Lumiera
The new emerging NLE for GNU/Linux

Oct 11, 2023 on #lumiera 20:00 - 22:00 UTC

Participants

  • ichthyo

  • benny

Summary written by Ichthyo


Development Summary

Ichthyo summarises the progress regarding the »Playback Vertical Slice«.

  • the design now favours active workers and a passive pool

  • the Scheduler now features two layers and provides also some support for dependency management

  • there is a direct collaboration between workers and the Scheduler Layer-2

  • thus the Scheduler takes on some aspects of work management, in collaboration with the workers

As a follow-up, the state of the C++ concurrency framework was investigated and compared with the features provided by some of our own “homegrown” support library. A lot of modern concurrency support facilities are meanwhile provided by the standard library of the language, and so we can abandon some of our old solutions to favour a modern approach. This investigation led to a complete rework of our thread-wrapper. Previously we had to implement a lot of our threading support ourselves, based on POSIX threading. The same feature set can now be achieved by delegating to std::thread from the C++14 language standard. Design analysis showed however that the application can still benefit from using a custom adaptation layer on top, especially for uniform error handling and to support lifecycle management of components executed concurrently.
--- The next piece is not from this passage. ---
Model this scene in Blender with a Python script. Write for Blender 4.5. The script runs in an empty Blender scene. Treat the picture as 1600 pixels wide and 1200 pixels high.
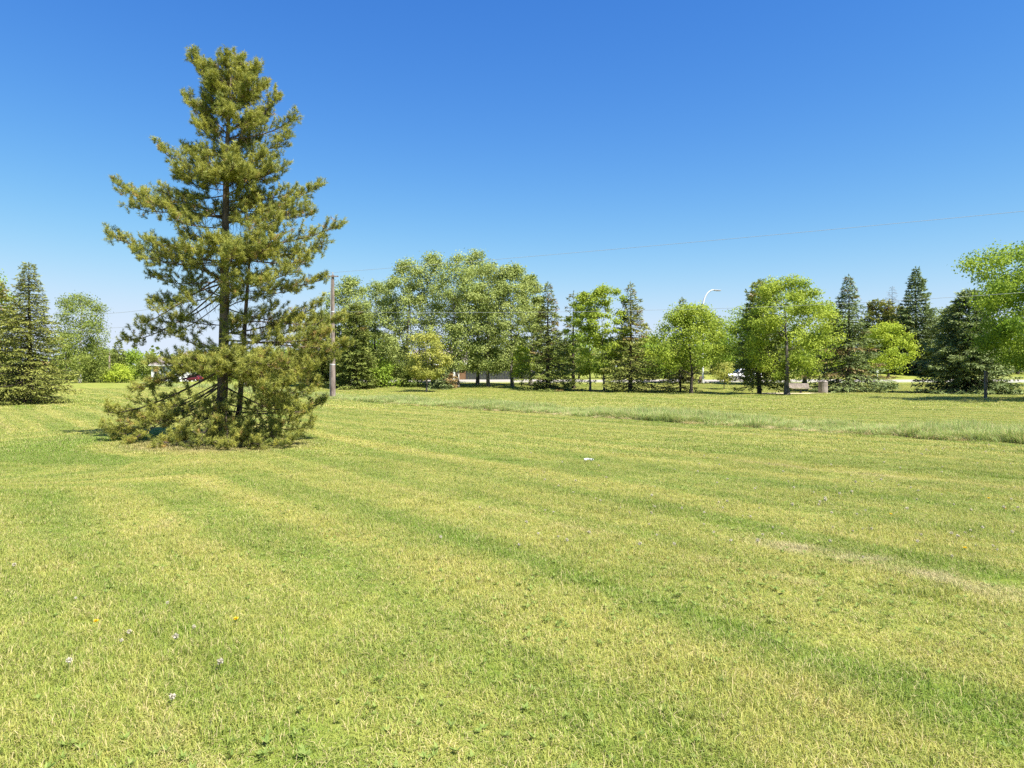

This allows especially to simplify some load tests performed as part of the Lumiera test-suite.

Extended discussion ensued regarding the modern concurrency primitives (Atomics, Future+Promise, Coroutines), and their relation to the established long-standing solutions (Mutex, Condition Var). There is no single “best” solution, and each of these techniques to manage concurrency presents the developer with an unique set of benefits and trade-offs.

For Lumiera it is important to assess the right order of magnitude regarding the precision of timings. The duration of one video frame at 25fps is 40ms, which implies that the scheduler must be reliable with its timings in the order of magnitude of 1ms. Thus it is desirable that the internal overhead is kept below 100µs. This goal is not difficult to achieve; it suffices to pay some attention to aspects of performance. To place this into context, single instructions in a modern CPU operate at the nanoseconds level.

Compiler and Platform upgrades

Most of everyday development is done currently with GCC-8, which is rather dated already. Compilation with GCC-12 has been attempted recently, and did not turn up any serious problems. Two minor bugs could be fixed. With the planned system upgrade on Ichthyo’s developer PC most notably the build system Scons now uses Python-3. The necessary adjustments are mostly repetitive, and were committed by Benny to a Git branch. Previously, the Lumiera build system used a ready-made plug-in to start Doxygen. This code does not work any more with Python-3, but a replacement solution was identified, which still needs to be integrated.


Next meeting

The next meeting will be Wednesday Nov 8, 20:00 UTC. You are welcome to join.